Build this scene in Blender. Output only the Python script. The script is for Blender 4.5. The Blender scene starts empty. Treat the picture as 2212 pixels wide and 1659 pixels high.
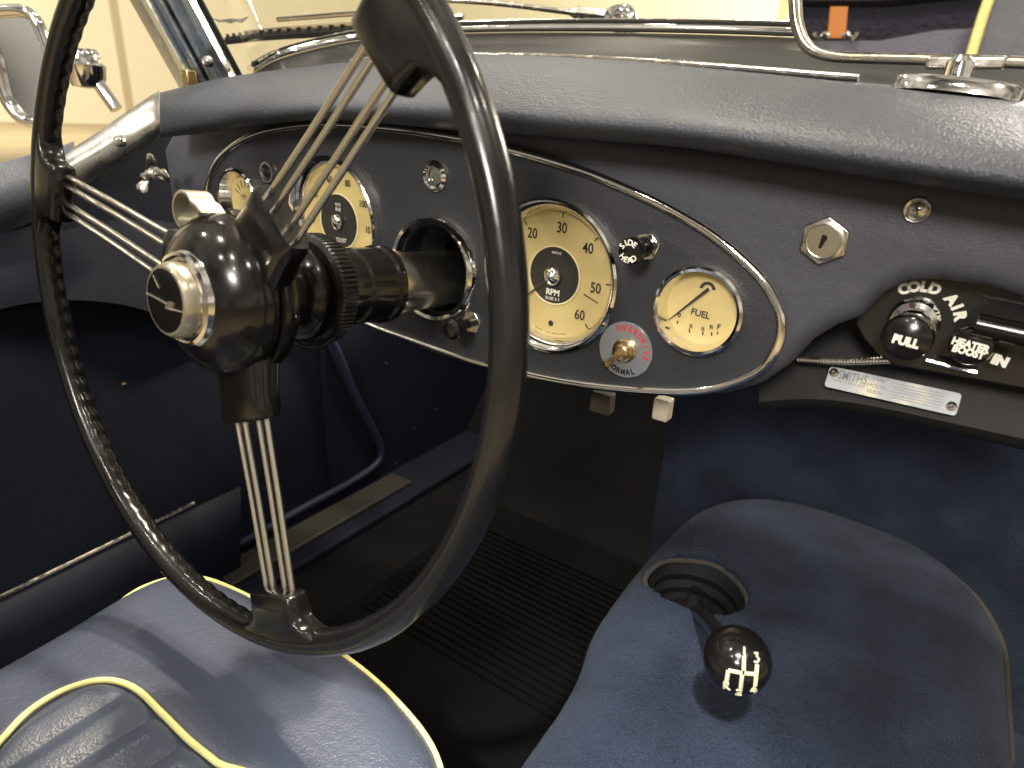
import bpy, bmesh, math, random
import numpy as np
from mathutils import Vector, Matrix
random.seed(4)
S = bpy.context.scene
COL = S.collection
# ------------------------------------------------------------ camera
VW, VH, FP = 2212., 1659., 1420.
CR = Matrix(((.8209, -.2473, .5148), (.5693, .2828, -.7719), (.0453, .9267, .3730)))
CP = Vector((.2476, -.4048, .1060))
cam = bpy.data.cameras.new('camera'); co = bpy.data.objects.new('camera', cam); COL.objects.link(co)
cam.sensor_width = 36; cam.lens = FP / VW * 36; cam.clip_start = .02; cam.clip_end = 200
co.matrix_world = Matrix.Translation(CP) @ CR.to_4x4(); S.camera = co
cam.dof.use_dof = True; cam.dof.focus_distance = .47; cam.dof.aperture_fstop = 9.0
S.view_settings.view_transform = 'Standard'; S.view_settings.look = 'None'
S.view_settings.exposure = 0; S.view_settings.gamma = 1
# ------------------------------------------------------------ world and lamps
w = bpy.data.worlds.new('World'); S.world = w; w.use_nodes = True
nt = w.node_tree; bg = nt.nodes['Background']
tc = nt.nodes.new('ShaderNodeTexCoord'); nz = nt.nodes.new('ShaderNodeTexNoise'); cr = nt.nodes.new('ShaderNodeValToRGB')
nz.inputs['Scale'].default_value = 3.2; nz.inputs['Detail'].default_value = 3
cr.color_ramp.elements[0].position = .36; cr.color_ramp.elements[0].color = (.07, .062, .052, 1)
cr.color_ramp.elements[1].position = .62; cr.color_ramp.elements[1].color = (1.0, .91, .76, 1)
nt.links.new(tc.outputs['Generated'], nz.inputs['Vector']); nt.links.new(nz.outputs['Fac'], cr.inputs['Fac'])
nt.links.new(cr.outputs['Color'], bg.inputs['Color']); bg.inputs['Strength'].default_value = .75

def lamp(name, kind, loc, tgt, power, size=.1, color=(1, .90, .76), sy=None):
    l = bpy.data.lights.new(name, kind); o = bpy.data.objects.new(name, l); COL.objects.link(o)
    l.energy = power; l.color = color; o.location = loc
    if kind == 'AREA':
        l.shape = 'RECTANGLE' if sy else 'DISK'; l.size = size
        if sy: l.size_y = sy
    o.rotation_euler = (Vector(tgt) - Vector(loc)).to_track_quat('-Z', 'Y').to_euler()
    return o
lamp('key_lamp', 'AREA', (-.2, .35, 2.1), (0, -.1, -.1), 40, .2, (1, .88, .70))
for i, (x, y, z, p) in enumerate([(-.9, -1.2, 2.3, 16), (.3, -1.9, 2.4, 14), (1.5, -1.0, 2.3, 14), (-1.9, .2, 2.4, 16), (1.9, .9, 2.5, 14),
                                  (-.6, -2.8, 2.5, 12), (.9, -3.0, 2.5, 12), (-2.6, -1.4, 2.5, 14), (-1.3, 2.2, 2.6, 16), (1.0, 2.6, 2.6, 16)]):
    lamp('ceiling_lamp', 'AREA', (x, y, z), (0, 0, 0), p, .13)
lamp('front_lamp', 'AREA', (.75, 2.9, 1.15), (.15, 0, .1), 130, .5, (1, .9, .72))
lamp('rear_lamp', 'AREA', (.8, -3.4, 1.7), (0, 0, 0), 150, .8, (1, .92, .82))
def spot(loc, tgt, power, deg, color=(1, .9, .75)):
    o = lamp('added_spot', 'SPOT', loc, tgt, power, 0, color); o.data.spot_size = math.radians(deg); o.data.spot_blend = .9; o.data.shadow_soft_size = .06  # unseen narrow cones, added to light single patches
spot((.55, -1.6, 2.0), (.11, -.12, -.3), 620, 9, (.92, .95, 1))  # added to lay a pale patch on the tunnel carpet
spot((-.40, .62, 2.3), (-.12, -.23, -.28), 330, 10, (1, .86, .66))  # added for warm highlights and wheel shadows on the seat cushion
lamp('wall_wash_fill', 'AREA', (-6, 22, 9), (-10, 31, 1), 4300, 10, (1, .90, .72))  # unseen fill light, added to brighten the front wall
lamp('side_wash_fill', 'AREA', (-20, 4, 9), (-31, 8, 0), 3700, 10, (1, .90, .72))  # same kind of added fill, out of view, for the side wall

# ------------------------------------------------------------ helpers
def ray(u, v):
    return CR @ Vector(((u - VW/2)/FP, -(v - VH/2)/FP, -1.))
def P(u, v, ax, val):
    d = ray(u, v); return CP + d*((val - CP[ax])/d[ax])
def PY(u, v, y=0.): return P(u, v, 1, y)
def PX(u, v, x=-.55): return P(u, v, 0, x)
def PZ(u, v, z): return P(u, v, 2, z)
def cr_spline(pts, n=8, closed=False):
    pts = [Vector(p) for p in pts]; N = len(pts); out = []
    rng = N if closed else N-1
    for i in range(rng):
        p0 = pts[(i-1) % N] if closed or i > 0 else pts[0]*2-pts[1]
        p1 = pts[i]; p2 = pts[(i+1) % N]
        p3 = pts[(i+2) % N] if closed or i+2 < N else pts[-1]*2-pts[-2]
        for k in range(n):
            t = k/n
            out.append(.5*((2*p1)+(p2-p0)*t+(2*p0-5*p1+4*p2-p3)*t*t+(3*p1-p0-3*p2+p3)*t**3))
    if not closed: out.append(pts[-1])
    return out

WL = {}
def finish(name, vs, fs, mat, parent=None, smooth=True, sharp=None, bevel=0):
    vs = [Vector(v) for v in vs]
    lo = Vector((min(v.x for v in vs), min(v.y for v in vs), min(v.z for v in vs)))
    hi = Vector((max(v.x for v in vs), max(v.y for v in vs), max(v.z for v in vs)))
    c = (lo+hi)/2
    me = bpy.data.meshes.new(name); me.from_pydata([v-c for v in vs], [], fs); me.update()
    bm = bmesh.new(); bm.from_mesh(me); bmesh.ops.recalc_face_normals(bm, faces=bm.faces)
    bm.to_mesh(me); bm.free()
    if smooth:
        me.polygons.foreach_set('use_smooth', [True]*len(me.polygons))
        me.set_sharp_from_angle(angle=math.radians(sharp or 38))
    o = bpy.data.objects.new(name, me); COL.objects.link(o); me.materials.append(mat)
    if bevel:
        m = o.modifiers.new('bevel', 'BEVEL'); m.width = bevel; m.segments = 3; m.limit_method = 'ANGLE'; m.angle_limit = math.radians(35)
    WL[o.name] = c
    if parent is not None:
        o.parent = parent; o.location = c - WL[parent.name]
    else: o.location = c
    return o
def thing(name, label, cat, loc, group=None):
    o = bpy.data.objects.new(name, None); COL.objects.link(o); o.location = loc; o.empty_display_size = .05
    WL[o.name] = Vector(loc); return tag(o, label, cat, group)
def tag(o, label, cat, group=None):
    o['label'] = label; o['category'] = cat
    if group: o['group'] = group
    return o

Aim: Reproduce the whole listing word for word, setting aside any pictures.

Output below:
Build this scene in Blender. Output only the Python script. The script is for Blender 4.5. The Blender scene starts empty. Treat the picture as 2212 pixels wide and 1659 pixels high.
import bpy, bmesh, math, random
import numpy as np
from mathutils import Vector, Matrix
random.seed(4)
S = bpy.context.scene
COL = S.collection
# ------------------------------------------------------------ camera
VW, VH, FP = 2212., 1659., 1420.
CR = Matrix(((.8209, -.2473, .5148), (.5693, .2828, -.7719), (.0453, .9267, .3730)))
CP = Vector((.2476, -.4048, .1060))
cam = bpy.data.cameras.new('camera'); co = bpy.data.objects.new('camera', cam); COL.objects.link(co)
cam.sensor_width = 36; cam.lens = FP / VW * 36; cam.clip_start = .02; cam.clip_end = 200
co.matrix_world = Matrix.Translation(CP) @ CR.to_4x4(); S.camera = co
cam.dof.use_dof = True; cam.dof.focus_distance = .47; cam.dof.aperture_fstop = 9.0
S.view_settings.view_transform = 'Standard'; S.view_settings.look = 'None'
S.view_settings.exposure = 0; S.view_settings.gamma = 1
# ------------------------------------------------------------ world and lamps
w = bpy.data.worlds.new('World'); S.world = w; w.use_nodes = True
nt = w.node_tree; bg = nt.nodes['Background']
tc = nt.nodes.new('ShaderNodeTexCoord'); nz = nt.nodes.new('ShaderNodeTexNoise'); cr = nt.nodes.new('ShaderNodeValToRGB')
nz.inputs['Scale'].default_value = 3.2; nz.inputs['Detail'].default_value = 3
cr.color_ramp.elements[0].position = .36; cr.color_ramp.elements[0].color = (.07, .062, .052, 1)
cr.color_ramp.elements[1].position = .62; cr.color_ramp.elements[1].color = (1.0, .91, .76, 1)
nt.links.new(tc.outputs['Generated'], nz.inputs['Vector']); nt.links.new(nz.outputs['Fac'], cr.inputs['Fac'])
nt.links.new(cr.outputs['Color'], bg.inputs['Color']); bg.inputs['Strength'].default_value = .75

def lamp(name, kind, loc, tgt, power, size=.1, color=(1, .90, .76), sy=None):
    l = bpy.data.lights.new(name, kind); o = bpy.data.objects.new(name, l); COL.objects.link(o)
    l.energy = power; l.color = color; o.location = loc
    if kind == 'AREA':
        l.shape = 'RECTANGLE' if sy else 'DISK'; l.size = size
        if sy: l.size_y = sy
    o.rotation_euler = (Vector(tgt) - Vector(loc)).to_track_quat('-Z', 'Y').to_euler()
    return o
lamp('key_lamp', 'AREA', (-.2, .35, 2.1), (0, -.1, -.1), 40, .2, (1, .88, .70))
for i, (x, y, z, p) in enumerate([(-.9, -1.2, 2.3, 16), (.3, -1.9, 2.4, 14), (1.5, -1.0, 2.3, 14), (-1.9, .2, 2.4, 16), (1.9, .9, 2.5, 14),
                                  (-.6, -2.8, 2.5, 12), (.9, -3.0, 2.5, 12), (-2.6, -1.4, 2.5, 14), (-1.3, 2.2, 2.6, 16), (1.0, 2.6, 2.6, 16)]):
    lamp('ceiling_lamp', 'AREA', (x, y, z), (0, 0, 0), p, .13)
lamp('front_lamp', 'AREA', (.75, 2.9, 1.15), (.15, 0, .1), 130, .5, (1, .9, .72))
lamp('rear_lamp', 'AREA', (.8, -3.4, 1.7), (0, 0, 0), 150, .8, (1, .92, .82))
def spot(loc, tgt, power, deg, color=(1, .9, .75)):
    o = lamp('added_spot', 'SPOT', loc, tgt, power, 0, color); o.data.spot_size = math.radians(deg); o.data.spot_blend = .9; o.data.shadow_soft_size = .06  # unseen narrow cones, added to light single patches
spot((.55, -1.6, 2.0), (.11, -.12, -.3), 620, 9, (.92, .95, 1))  # added to lay a pale patch on the tunnel carpet
spot((-.40, .62, 2.3), (-.12, -.23, -.28), 330, 10, (1, .86, .66))  # added for warm highlights and wheel shadows on the seat cushion
lamp('wall_wash_fill', 'AREA', (-6, 22, 9), (-10, 31, 1), 4300, 10, (1, .90, .72))  # unseen fill light, added to brighten the front wall
lamp('side_wash_fill', 'AREA', (-20, 4, 9), (-31, 8, 0), 3700, 10, (1, .90, .72))  # same kind of added fill, out of view, for the side wall

# ------------------------------------------------------------ helpers
def ray(u, v):
    return CR @ Vector(((u - VW/2)/FP, -(v - VH/2)/FP, -1.))
def P(u, v, ax, val):
    d = ray(u, v); return CP + d*((val - CP[ax])/d[ax])
def PY(u, v, y=0.): return P(u, v, 1, y)
def PX(u, v, x=-.55): return P(u, v, 0, x)
def PZ(u, v, z): return P(u, v, 2, z)
def cr_spline(pts, n=8, closed=False):
    pts = [Vector(p) for p in pts]; N = len(pts); out = []
    rng = N if closed else N-1
    for i in range(rng):
        p0 = pts[(i-1) % N] if closed or i > 0 else pts[0]*2-pts[1]
        p1 = pts[i]; p2 = pts[(i+1) % N]
        p3 = pts[(i+2) % N] if closed or i+2 < N else pts[-1]*2-pts[-2]
        for k in range(n):
            t = k/n
            out.append(.5*((2*p1)+(p2-p0)*t+(2*p0-5*p1+4*p2-p3)*t*t+(3*p1-p0-3*p2+p3)*t**3))
    if not closed: out.append(pts[-1])
    return out

WL = {}
def finish(name, vs, fs, mat, parent=None, smooth=True, sharp=None, bevel=0):
    vs = [Vector(v) for v in vs]
    lo = Vector((min(v.x for v in vs), min(v.y for v in vs), min(v.z for v in vs)))
    hi = Vector((max(v.x for v in vs), max(v.y for v in vs), max(v.z for v in vs)))
    c = (lo+hi)/2
    me = bpy.data.meshes.new(name); me.from_pydata([v-c for v in vs], [], fs); me.update()
    bm = bmesh.new(); bm.from_mesh(me); bmesh.ops.recalc_face_normals(bm, faces=bm.faces)
    bm.to_mesh(me); bm.free()
    if smooth:
        me.polygons.foreach_set('use_smooth', [True]*len(me.polygons))
        me.set_sharp_from_angle(angle=math.radians(sharp or 38))
    o = bpy.data.objects.new(name, me); COL.objects.link(o); me.materials.append(mat)
    if bevel:
        m = o.modifiers.new('bevel', 'BEVEL'); m.width = bevel; m.segments = 3; m.limit_method = 'ANGLE'; m.angle_limit = math.radians(35)
    WL[o.name] = c
    if parent is not None:
        o.parent = parent; o.location = c - WL[parent.name]
    else: o.location = c
    return o
def thing(name, label, cat, loc, group=None):
    o = bpy.data.objects.new(name, None); COL.objects.link(o); o.location = loc; o.empty_display_size = .05
    WL[o.name] = Vector(loc); return tag(o, label, cat, group)
def tag(o, label, cat, group=None):
    o['label'] = label; o['category'] = cat
    if group: o['group'] = group
    return o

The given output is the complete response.